▸ **EXERCISE REQUIREMENTS**: Print exactly the lines from the first one down to the line containing "PI = math.pi", both ends included, with no pictures and nothing else.

▸ **COLLECTED MATERIAL**:
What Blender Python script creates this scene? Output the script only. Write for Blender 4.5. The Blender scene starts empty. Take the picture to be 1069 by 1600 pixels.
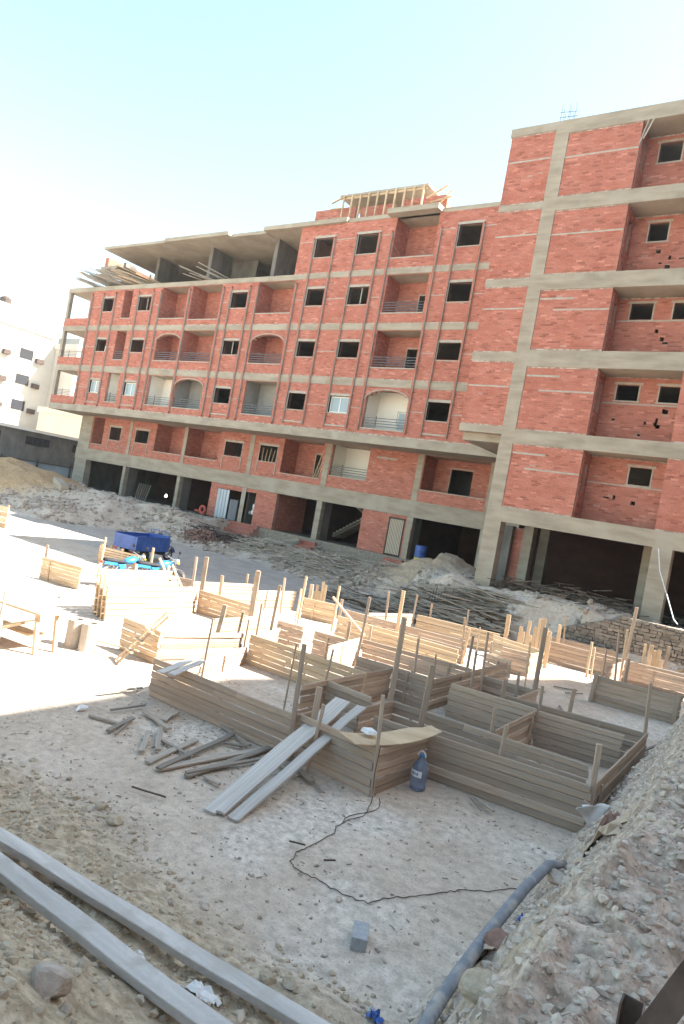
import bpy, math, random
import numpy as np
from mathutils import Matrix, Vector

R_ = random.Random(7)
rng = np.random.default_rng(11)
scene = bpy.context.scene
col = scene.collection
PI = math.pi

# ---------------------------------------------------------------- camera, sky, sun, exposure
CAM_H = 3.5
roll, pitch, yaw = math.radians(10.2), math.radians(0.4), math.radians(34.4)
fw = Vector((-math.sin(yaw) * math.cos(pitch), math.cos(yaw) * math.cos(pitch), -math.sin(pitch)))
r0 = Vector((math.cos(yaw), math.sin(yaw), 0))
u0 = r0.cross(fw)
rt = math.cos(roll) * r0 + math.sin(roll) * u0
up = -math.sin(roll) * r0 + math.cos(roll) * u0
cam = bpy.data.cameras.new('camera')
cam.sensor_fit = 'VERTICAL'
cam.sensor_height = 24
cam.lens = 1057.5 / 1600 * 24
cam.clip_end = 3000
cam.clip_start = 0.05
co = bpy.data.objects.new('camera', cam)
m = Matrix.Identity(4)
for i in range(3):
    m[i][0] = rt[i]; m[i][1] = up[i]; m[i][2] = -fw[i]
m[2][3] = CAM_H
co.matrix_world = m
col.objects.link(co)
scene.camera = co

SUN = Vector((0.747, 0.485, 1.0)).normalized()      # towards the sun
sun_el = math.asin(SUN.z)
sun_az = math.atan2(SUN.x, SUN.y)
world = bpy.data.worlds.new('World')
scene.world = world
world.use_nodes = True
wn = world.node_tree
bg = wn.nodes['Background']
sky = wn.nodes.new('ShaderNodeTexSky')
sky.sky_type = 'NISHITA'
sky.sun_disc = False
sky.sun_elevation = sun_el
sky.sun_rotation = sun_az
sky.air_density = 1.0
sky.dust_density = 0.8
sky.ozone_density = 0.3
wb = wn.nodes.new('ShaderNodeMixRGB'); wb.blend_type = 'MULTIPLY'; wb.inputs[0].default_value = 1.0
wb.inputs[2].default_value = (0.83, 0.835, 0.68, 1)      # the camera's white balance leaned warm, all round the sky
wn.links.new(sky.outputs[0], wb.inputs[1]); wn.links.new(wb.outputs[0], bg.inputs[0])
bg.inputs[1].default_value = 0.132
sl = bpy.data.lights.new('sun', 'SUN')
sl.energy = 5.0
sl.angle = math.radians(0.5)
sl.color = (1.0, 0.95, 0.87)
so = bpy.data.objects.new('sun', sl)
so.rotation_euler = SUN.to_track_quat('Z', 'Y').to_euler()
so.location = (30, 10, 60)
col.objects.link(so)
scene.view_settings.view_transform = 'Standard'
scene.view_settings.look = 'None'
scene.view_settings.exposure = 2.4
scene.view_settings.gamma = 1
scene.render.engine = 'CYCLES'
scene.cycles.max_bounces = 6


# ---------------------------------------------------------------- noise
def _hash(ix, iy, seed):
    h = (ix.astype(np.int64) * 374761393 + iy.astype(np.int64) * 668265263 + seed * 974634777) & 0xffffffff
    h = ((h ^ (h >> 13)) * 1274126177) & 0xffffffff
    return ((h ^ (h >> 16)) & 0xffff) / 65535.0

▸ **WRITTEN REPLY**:
What Blender Python script creates this scene? Output the script only. Write for Blender 4.5. The Blender scene starts empty. Take the picture to be 1069 by 1600 pixels.
import bpy, math, random
import numpy as np
from mathutils import Matrix, Vector

R_ = random.Random(7)
rng = np.random.default_rng(11)
scene = bpy.context.scene
col = scene.collection
PI = math.pi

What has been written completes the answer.